>> begin

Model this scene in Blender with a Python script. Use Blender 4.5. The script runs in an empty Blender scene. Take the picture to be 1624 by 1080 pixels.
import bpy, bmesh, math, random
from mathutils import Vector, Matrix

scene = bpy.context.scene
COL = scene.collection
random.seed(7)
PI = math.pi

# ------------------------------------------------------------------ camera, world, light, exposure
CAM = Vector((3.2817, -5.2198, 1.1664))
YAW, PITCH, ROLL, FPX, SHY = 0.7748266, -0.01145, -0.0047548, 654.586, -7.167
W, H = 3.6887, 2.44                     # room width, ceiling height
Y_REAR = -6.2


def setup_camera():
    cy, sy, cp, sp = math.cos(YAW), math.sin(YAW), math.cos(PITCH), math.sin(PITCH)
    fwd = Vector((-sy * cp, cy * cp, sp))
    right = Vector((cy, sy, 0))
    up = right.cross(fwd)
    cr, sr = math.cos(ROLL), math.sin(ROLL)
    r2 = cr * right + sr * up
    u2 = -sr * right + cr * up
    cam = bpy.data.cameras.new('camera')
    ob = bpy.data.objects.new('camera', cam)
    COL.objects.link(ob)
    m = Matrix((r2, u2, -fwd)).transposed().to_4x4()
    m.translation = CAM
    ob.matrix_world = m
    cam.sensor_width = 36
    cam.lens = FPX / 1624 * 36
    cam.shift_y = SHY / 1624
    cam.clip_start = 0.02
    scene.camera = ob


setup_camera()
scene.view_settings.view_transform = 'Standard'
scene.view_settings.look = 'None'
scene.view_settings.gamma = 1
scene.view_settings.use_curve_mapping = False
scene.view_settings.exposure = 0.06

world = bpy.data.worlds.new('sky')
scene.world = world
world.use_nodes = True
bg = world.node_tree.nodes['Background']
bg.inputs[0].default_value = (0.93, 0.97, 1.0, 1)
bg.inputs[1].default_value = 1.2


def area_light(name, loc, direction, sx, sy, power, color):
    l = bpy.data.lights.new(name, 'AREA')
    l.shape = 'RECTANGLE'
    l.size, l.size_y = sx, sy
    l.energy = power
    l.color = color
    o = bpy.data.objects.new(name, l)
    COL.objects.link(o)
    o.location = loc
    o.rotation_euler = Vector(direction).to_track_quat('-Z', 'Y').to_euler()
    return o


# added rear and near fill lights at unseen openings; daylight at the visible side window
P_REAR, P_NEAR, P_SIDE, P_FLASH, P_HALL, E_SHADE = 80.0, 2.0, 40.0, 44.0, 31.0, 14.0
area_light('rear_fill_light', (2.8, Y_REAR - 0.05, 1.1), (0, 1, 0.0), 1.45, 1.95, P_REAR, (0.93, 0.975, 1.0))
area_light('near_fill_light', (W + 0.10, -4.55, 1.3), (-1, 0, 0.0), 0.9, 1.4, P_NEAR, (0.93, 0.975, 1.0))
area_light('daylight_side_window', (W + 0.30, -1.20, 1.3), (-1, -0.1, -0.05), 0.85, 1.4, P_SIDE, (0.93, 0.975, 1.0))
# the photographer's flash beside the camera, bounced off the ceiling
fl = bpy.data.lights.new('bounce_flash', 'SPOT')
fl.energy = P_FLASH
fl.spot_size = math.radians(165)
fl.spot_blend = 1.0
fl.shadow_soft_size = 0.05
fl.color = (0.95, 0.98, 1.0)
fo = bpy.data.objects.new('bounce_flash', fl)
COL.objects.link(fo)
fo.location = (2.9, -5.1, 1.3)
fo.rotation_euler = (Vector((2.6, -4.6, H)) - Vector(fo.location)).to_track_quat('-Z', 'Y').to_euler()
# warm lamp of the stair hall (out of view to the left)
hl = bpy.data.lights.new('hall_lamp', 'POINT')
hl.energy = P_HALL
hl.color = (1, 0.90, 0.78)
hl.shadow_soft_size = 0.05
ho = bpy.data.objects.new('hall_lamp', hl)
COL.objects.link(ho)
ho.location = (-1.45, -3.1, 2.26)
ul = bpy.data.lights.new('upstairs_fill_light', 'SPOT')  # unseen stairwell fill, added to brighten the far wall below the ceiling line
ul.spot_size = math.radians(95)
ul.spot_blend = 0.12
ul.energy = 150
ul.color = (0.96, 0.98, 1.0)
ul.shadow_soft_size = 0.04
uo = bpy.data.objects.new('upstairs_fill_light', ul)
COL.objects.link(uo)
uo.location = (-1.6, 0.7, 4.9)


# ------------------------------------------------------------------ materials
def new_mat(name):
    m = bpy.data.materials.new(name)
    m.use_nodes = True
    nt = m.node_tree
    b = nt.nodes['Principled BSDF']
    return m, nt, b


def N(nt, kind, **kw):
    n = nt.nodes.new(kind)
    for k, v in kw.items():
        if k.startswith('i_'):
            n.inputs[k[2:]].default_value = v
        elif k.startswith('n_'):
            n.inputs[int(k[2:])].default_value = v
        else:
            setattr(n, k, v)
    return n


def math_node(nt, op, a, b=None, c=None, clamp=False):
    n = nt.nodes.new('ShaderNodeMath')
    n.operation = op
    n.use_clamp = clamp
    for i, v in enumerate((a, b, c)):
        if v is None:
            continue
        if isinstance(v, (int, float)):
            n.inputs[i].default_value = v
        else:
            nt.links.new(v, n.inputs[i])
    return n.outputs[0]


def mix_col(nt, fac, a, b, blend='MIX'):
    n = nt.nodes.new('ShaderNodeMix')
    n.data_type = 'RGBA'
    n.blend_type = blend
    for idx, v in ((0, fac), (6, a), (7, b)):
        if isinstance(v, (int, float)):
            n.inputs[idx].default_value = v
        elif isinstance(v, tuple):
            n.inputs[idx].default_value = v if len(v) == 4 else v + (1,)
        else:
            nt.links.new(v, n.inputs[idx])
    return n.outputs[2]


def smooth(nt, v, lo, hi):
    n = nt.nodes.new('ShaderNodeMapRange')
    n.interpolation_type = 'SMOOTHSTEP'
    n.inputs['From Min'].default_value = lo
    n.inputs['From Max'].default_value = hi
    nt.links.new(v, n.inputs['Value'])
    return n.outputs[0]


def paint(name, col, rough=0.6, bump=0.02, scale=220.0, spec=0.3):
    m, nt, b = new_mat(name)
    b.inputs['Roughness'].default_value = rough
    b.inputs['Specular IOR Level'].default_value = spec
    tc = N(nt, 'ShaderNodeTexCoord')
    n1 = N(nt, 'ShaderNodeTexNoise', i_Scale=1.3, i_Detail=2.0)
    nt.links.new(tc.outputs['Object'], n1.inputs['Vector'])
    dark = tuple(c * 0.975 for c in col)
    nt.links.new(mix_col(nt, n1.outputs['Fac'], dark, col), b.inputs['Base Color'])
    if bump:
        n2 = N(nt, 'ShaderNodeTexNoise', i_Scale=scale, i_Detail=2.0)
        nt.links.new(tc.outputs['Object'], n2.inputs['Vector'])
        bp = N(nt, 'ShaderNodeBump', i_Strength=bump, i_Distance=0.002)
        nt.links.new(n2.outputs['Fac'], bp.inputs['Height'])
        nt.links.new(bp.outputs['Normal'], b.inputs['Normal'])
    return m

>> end

*Exercise requirements*: Give back the whole listing exactly as it reads.

*Response below*:
Model this scene in Blender with a Python script. Use Blender 4.5. The script runs in an empty Blender scene. Take the picture to be 1624 by 1080 pixels.
import bpy, bmesh, math, random
from mathutils import Vector, Matrix

scene = bpy.context.scene
COL = scene.collection
random.seed(7)
PI = math.pi

# ------------------------------------------------------------------ camera, world, light, exposure
CAM = Vector((3.2817, -5.2198, 1.1664))
YAW, PITCH, ROLL, FPX, SHY = 0.7748266, -0.01145, -0.0047548, 654.586, -7.167
W, H = 3.6887, 2.44                     # room width, ceiling height
Y_REAR = -6.2


def setup_camera():
    cy, sy, cp, sp = math.cos(YAW), math.sin(YAW), math.cos(PITCH), math.sin(PITCH)
    fwd = Vector((-sy * cp, cy * cp, sp))
    right = Vector((cy, sy, 0))
    up = right.cross(fwd)
    cr, sr = math.cos(ROLL), math.sin(ROLL)
    r2 = cr * right + sr * up
    u2 = -sr * right + cr * up
    cam = bpy.data.cameras.new('camera')
    ob = bpy.data.objects.new('camera', cam)
    COL.objects.link(ob)
    m = Matrix((r2, u2, -fwd)).transposed().to_4x4()
    m.translation = CAM
    ob.matrix_world = m
    cam.sensor_width = 36
    cam.lens = FPX / 1624 * 36
    cam.shift_y = SHY / 1624
    cam.clip_start = 0.02
    scene.camera = ob


setup_camera()
scene.view_settings.view_transform = 'Standard'
scene.view_settings.look = 'None'
scene.view_settings.gamma = 1
scene.view_settings.use_curve_mapping = False
scene.view_settings.exposure = 0.06

world = bpy.data.worlds.new('sky')
scene.world = world
world.use_nodes = True
bg = world.node_tree.nodes['Background']
bg.inputs[0].default_value = (0.93, 0.97, 1.0, 1)
bg.inputs[1].default_value = 1.2


def area_light(name, loc, direction, sx, sy, power, color):
    l = bpy.data.lights.new(name, 'AREA')
    l.shape = 'RECTANGLE'
    l.size, l.size_y = sx, sy
    l.energy = power
    l.color = color
    o = bpy.data.objects.new(name, l)
    COL.objects.link(o)
    o.location = loc
    o.rotation_euler = Vector(direction).to_track_quat('-Z', 'Y').to_euler()
    return o


# added rear and near fill lights at unseen openings; daylight at the visible side window
P_REAR, P_NEAR, P_SIDE, P_FLASH, P_HALL, E_SHADE = 80.0, 2.0, 40.0, 44.0, 31.0, 14.0
area_light('rear_fill_light', (2.8, Y_REAR - 0.05, 1.1), (0, 1, 0.0), 1.45, 1.95, P_REAR, (0.93, 0.975, 1.0))
area_light('near_fill_light', (W + 0.10, -4.55, 1.3), (-1, 0, 0.0), 0.9, 1.4, P_NEAR, (0.93, 0.975, 1.0))
area_light('daylight_side_window', (W + 0.30, -1.20, 1.3), (-1, -0.1, -0.05), 0.85, 1.4, P_SIDE, (0.93, 0.975, 1.0))
# the photographer's flash beside the camera, bounced off the ceiling
fl = bpy.data.lights.new('bounce_flash', 'SPOT')
fl.energy = P_FLASH
fl.spot_size = math.radians(165)
fl.spot_blend = 1.0
fl.shadow_soft_size = 0.05
fl.color = (0.95, 0.98, 1.0)
fo = bpy.data.objects.new('bounce_flash', fl)
COL.objects.link(fo)
fo.location = (2.9, -5.1, 1.3)
fo.rotation_euler = (Vector((2.6, -4.6, H)) - Vector(fo.location)).to_track_quat('-Z', 'Y').to_euler()
# warm lamp of the stair hall (out of view to the left)
hl = bpy.data.lights.new('hall_lamp', 'POINT')
hl.energy = P_HALL
hl.color = (1, 0.90, 0.78)
hl.shadow_soft_size = 0.05
ho = bpy.data.objects.new('hall_lamp', hl)
COL.objects.link(ho)
ho.location = (-1.45, -3.1, 2.26)
ul = bpy.data.lights.new('upstairs_fill_light', 'SPOT')  # unseen stairwell fill, added to brighten the far wall below the ceiling line
ul.spot_size = math.radians(95)
ul.spot_blend = 0.12
ul.energy = 150
ul.color = (0.96, 0.98, 1.0)
ul.shadow_soft_size = 0.04
uo = bpy.data.objects.new('upstairs_fill_light', ul)
COL.objects.link(uo)
uo.location = (-1.6, 0.7, 4.9)


# ------------------------------------------------------------------ materials
def new_mat(name):
    m = bpy.data.materials.new(name)
    m.use_nodes = True
    nt = m.node_tree
    b = nt.nodes['Principled BSDF']
    return m, nt, b


def N(nt, kind, **kw):
    n = nt.nodes.new(kind)
    for k, v in kw.items():
        if k.startswith('i_'):
            n.inputs[k[2:]].default_value = v
        elif k.startswith('n_'):
            n.inputs[int(k[2:])].default_value = v
        else:
            setattr(n, k, v)
    return n


def math_node(nt, op, a, b=None, c=None, clamp=False):
    n = nt.nodes.new('ShaderNodeMath')
    n.operation = op
    n.use_clamp = clamp
    for i, v in enumerate((a, b, c)):
        if v is None:
            continue
        if isinstance(v, (int, float)):
            n.inputs[i].default_value = v
        else:
            nt.links.new(v, n.inputs[i])
    return n.outputs[0]


def mix_col(nt, fac, a, b, blend='MIX'):
    n = nt.nodes.new('ShaderNodeMix')
    n.data_type = 'RGBA'
    n.blend_type = blend
    for idx, v in ((0, fac), (6, a), (7, b)):
        if isinstance(v, (int, float)):
            n.inputs[idx].default_value = v
        elif isinstance(v, tuple):
            n.inputs[idx].default_value = v if len(v) == 4 else v + (1,)
        else:
            nt.links.new(v, n.inputs[idx])
    return n.outputs[2]


def smooth(nt, v, lo, hi):
    n = nt.nodes.new('ShaderNodeMapRange')
    n.interpolation_type = 'SMOOTHSTEP'
    n.inputs['From Min'].default_value = lo
    n.inputs['From Max'].default_value = hi
    nt.links.new(v, n.inputs['Value'])
    return n.outputs[0]


def paint(name, col, rough=0.6, bump=0.02, scale=220.0, spec=0.3):
    m, nt, b = new_mat(name)
    b.inputs['Roughness'].default_value = rough
    b.inputs['Specular IOR Level'].default_value = spec
    tc = N(nt, 'ShaderNodeTexCoord')
    n1 = N(nt, 'ShaderNodeTexNoise', i_Scale=1.3, i_Detail=2.0)
    nt.links.new(tc.outputs['Object'], n1.inputs['Vector'])
    dark = tuple(c * 0.975 for c in col)
    nt.links.new(mix_col(nt, n1.outputs['Fac'], dark, col), b.inputs['Base Color'])
    if bump:
        n2 = N(nt, 'ShaderNodeTexNoise', i_Scale=scale, i_Detail=2.0)
        nt.links.new(tc.outputs['Object'], n2.inputs['Vector'])
        bp = N(nt, 'ShaderNodeBump', i_Strength=bump, i_Distance=0.002)
        nt.links.new(n2.outputs['Fac'], bp.inputs['Height'])
        nt.links.new(bp.outputs['Normal'], b.inputs['Normal'])
    return m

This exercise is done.